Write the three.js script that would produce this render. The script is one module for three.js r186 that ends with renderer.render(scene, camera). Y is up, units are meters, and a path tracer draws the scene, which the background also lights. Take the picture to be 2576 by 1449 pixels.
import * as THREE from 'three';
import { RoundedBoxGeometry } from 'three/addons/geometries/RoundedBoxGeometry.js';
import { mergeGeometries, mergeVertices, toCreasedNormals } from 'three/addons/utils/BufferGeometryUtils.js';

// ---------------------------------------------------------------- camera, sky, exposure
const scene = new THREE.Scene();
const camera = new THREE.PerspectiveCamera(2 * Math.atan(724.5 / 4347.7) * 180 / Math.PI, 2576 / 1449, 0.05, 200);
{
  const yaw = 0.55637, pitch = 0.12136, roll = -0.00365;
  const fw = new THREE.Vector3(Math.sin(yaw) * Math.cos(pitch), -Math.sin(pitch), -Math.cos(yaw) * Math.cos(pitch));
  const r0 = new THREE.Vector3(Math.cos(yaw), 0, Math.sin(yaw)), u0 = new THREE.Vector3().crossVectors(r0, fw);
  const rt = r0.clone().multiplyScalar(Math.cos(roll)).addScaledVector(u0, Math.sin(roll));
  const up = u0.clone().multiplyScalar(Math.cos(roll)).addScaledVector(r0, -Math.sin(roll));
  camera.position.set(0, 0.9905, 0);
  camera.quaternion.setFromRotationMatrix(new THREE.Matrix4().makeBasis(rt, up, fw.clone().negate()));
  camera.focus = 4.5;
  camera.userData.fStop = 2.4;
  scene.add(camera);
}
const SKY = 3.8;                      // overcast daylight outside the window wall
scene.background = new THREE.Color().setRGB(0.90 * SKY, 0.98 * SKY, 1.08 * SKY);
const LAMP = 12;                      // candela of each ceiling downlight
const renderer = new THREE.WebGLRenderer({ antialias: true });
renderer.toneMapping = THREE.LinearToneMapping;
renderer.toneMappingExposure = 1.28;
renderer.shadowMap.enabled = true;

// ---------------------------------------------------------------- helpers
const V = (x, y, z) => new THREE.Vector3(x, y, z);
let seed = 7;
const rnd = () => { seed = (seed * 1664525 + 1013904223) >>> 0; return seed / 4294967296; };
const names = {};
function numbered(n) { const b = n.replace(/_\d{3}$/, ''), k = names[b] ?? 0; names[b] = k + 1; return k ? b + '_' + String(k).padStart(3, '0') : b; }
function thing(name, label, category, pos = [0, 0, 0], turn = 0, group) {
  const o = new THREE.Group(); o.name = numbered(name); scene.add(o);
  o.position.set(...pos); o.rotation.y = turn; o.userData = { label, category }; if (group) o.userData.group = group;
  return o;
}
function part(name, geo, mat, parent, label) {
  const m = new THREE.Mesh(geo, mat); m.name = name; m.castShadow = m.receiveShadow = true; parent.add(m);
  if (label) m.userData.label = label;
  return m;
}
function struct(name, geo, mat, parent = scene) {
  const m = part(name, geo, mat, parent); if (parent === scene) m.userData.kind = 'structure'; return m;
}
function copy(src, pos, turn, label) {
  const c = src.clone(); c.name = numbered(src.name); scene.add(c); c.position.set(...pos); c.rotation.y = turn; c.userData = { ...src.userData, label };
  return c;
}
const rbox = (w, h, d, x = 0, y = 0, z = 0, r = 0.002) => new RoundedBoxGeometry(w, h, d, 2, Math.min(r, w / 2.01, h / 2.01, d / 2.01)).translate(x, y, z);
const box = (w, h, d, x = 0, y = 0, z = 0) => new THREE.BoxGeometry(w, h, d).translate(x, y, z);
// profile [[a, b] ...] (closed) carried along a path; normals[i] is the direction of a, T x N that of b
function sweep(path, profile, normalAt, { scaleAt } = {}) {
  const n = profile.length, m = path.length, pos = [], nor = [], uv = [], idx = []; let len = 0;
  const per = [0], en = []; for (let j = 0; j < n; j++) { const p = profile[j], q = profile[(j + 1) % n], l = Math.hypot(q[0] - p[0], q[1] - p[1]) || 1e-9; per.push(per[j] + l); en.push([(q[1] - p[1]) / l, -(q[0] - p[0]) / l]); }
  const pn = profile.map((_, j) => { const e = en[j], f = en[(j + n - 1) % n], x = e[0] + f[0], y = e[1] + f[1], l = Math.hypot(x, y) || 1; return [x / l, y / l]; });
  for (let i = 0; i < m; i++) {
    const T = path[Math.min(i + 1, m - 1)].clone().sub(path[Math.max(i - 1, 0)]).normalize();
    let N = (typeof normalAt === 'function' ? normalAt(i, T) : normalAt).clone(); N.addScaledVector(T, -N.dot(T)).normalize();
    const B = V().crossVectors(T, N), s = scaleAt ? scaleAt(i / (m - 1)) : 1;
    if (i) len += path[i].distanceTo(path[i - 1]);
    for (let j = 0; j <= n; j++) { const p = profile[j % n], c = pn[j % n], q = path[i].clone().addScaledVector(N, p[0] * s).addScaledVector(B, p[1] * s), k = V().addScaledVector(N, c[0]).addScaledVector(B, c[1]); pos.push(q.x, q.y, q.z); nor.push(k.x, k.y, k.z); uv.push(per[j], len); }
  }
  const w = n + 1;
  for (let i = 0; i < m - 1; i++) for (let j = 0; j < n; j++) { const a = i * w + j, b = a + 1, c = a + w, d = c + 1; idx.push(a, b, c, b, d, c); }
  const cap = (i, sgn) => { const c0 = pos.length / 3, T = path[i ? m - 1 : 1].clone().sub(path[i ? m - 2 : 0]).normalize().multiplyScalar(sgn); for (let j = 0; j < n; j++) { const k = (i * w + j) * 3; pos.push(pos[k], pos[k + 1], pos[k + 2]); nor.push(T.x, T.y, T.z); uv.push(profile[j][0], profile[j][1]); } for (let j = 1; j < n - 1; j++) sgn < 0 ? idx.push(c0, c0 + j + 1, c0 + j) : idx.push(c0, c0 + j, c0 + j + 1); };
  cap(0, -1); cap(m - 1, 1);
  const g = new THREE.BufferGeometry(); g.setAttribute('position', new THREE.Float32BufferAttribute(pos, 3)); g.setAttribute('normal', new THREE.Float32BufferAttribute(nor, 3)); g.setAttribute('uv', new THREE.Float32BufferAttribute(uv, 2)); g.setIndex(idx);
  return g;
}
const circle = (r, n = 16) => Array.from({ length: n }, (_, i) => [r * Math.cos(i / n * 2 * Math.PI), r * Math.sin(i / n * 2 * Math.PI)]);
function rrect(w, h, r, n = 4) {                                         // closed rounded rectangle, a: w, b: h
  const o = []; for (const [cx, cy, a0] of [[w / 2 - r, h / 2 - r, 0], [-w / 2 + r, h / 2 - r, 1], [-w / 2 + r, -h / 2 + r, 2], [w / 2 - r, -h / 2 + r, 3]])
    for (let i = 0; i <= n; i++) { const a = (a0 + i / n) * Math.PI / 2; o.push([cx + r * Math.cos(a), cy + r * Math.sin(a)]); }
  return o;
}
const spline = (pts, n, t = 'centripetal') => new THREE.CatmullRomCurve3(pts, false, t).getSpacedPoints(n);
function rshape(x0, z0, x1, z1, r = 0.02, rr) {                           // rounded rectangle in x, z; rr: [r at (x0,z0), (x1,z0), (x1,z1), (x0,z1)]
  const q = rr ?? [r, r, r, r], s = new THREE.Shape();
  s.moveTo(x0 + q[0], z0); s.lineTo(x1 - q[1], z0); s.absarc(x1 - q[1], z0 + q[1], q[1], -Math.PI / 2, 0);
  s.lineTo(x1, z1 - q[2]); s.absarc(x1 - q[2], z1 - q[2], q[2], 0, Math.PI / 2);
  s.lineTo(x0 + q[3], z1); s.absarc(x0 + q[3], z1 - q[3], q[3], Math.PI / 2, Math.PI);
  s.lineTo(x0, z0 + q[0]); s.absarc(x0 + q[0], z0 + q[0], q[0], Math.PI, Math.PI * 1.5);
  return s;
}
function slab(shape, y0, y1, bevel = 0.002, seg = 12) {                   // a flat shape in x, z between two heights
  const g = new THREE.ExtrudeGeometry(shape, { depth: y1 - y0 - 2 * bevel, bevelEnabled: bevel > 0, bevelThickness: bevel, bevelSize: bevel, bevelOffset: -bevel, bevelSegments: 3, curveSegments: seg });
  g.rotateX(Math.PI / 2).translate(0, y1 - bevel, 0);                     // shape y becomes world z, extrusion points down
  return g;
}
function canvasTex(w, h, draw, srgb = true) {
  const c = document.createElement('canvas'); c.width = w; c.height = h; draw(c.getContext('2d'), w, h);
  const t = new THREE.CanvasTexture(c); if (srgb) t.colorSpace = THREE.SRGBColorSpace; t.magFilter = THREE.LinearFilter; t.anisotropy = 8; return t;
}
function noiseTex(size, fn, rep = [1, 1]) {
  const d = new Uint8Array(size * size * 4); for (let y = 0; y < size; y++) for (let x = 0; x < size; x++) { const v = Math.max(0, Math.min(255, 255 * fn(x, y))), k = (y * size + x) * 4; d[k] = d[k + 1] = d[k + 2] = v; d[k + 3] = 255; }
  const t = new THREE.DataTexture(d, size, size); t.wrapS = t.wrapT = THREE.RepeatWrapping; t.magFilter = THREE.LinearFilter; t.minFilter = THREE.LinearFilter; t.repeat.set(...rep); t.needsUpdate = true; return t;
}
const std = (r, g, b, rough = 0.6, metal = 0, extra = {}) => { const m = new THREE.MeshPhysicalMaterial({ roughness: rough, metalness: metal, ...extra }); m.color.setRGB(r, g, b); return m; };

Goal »
Output exactly the leading lines of the data, up to and including the line marked by "mergeGeometries, mergeVertices, toCreasedNormals".

Answer to this problem »
Write the three.js script that would produce this render. The script is one module for three.js r186 that ends with renderer.render(scene, camera). Y is up, units are meters, and a path tracer draws the scene, which the background also lights. Take the picture to be 2576 by 1449 pixels.
import * as THREE from 'three';
import { RoundedBoxGeometry } from 'three/addons/geometries/RoundedBoxGeometry.js';
import { mergeGeometries, mergeVertices, toCreasedNormals } from 'three/addons/utils/BufferGeometryUtils.js';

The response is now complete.